Tetapi apa yang bisa kita "terbangkan" pada badai kehidupan yang kita sebut "penderitaan"?
Seorang penambang akan menyaring pasir-pasir keemasan untuk menemukan butiran emas yang sesungguhnya. Mengapa pasir-pasir itu dibuang begitu saja, padahal rupanya begitu mirip dengan emas yang mereka buru?
Karena emas itulah yang bernilai.
Kita merangkul segala sesuatu yang bernilai dan berharga. Secara alami, manusia adalah makhluk yang cenderung pragmatis atau menginginkan segalanya punya kegunaan bagi kehidupan nyata.
Namun, penderitaan menyembunyikan nilai itu. Ia adalah bintang yang pada wujudnya sering tertimbun awan di mata kita.
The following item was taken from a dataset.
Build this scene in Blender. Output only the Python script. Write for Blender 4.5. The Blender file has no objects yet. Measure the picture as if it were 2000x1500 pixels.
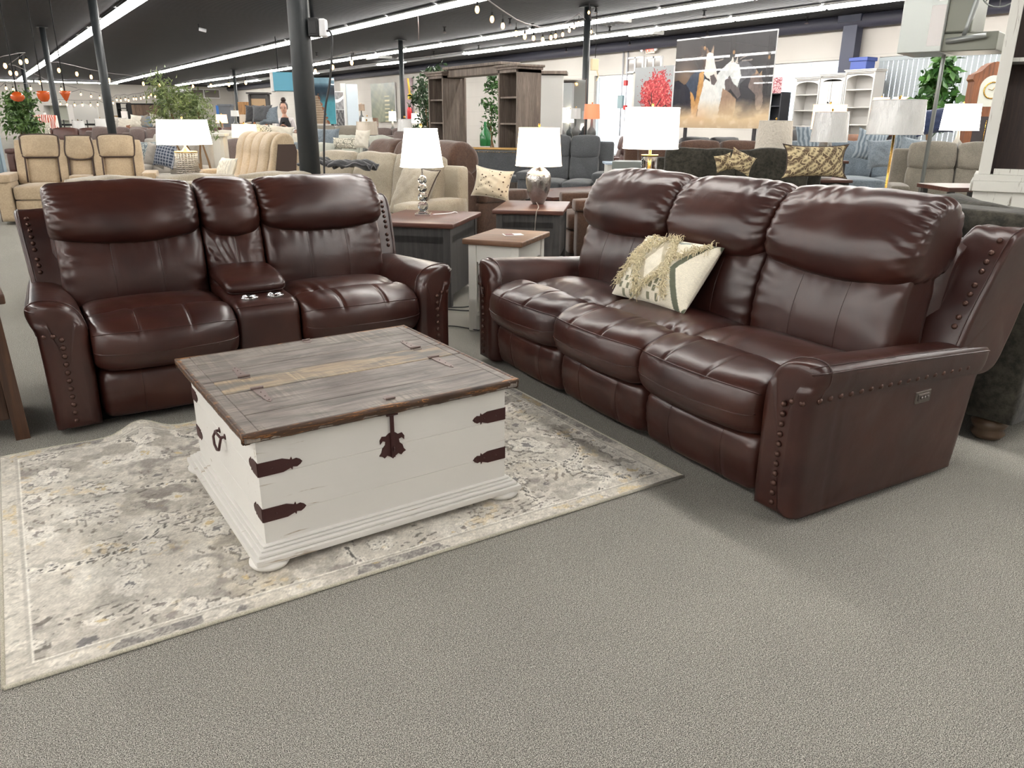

Ia adalah batu intan yang berkilauan di antara batu-batu menjijikkan yang berserakan.
Tidak semua orang bisa menemukan nilai dari penderitaan. Ketika mereka berhenti pada apa yang mereka lihat, di sana hanyalah sebuah lorong yang gelap tanpa ada sesuatu pun yang bisa didapatkan.
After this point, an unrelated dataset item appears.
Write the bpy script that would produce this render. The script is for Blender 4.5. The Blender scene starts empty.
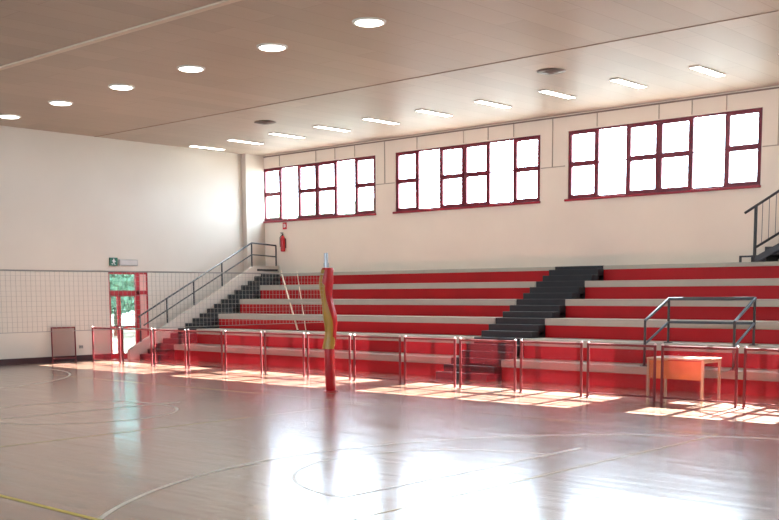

Tetapi penderitaan adalah lorong kegelapan yang memang selalu ada di depan kita dan mau tidak mau harus kita lewati. Justru bagi mereka yang tidak menginginkannya, mereka terjebak selamanya dalam kegelapan itu.
Barangkali mereka lupa bahwa kegelapan selalu menyimpan cahaya yang padanya keindahan berpusat; lorong yang panjang pun selalu punya ujungnya. Rasa antusias membuat perjalanan tidak terasa, dan ketika perjalanan selesai, kita menginginkannya lagi di lain waktu.
Jika Anda melindungi ngarai dari badai angin, Anda tidak akan pernah melihat keindahan ukiran mereka yang sebenarnya.
Apa yang saya maksudkan di sini adalah, cara kita melihat penderitaan itu sendiri akan menentukan tentang seberapa menderitanya kita.
Ketika saya memandang penderitaan sebagai permata kecil di tengah-tengah kegelapan total, saya tetap menikmati kegelapan tersebut dengan kesabaran yang menggembirakan seperti para pemburu yang dengan antusias mendulang emas lewat ayakan sederhana.